There are dozens of different study tricks, and all of them have some merit. Of course, they don’t all work the same way for different people. It’s important to know your particular learning style so you can find the study tricks that work the best for you.

One of the tricks that has garnered a lot of attention and seems to work well for many different learning styles is something called Spaced Repetition. Just like the name implies, this technique uses repetition of information at various intervals to help you build recall. The idea is that you first record the information (on flash cards that you write or the digital kind on your computer), then you review the information at regular intervals. An example of this might be to review the information on day one after creating your study aid (flash cards or something else). Wait until day three to test your recall and review the information again. Test your recall again on day seven, and then again on day twelve.

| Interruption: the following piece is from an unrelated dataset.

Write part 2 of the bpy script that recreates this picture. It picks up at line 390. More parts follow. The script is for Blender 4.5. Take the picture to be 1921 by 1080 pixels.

If you can accurately recall the material on day twelve, you’ve locked it in your long-term memory. Of course, you should continue to review and practice recall up until the time of your test so the information stays fresh. There are several techniques you can use with this study method. You might try the Envelope Technique.

To begin, get five envelopes and label them one through five. Create your flash cards on regular index cards and put them all in the number one envelop. Hold your first review session the next day by recalling the material you recorded on each card. If you easily remember the information, move that card to envelope two. If you struggle to remember, keep that card in the first envelope. On your next review session, start by recalling the information on the cards in envelop two. If the information was easily recalled, move those cards to envelope three. If you struggled, leave those cards in envelope two. Then work on the cards in envelope one. If the information was easy, move those cards to envelope two.

Continue moving the cards into higher numbered envelopes as the information becomes easier to recall. If something becomes difficult to recall, move it back to the first envelope and follow the process again. Using multiple exposures to information spread out over time has been proven more effective for many students than trying to cram information in repeatedly in one study session. The continuous recall using intervals is a message to your memory that this information is important and needs to be easily accessed.

If the idea of hand writing flashcards isn’t appealing to you, there are several websites that offer flashcard templates that are easy to use. Quizlet has an easy-to-use program and a downloadable app. Canva is a popular graphic design site that also has a free, printable flashcard maker. The KitzKikz website also has a free, basic flashcard option with simple instructions for those in a hurry. Many other sites are also available if you run a quick Google search. You’re bound to find the kind that works best for you.

The key to success with this method, as with any method of studying, is to start early. When your instructor presents new material, create new flashcards to go along with it. Keep adding new flashcards as new information is presented. Each new card is placed in the first enveloped and moved to high numbered envelopes as you master the information. You can ask friends and family members to use the flashcards as a quiz to help you review and master the content. And make sure you customize your flashcards with colors and images to tie in those important visual cues.

If you find you’re recalling information easily, you can spread out your review sessions by a few more days. If you’re struggling to remember the details, you might want to move your reviews a little closer together.  There is no rule about how far apart to space your studying, but waiting a day or two between sessions will give you a good idea of how well you’re absorbing the material. The important thing is to customize this method to your needs and your schedule. The more easily you work studying into your schedule, the more effective you’ll be.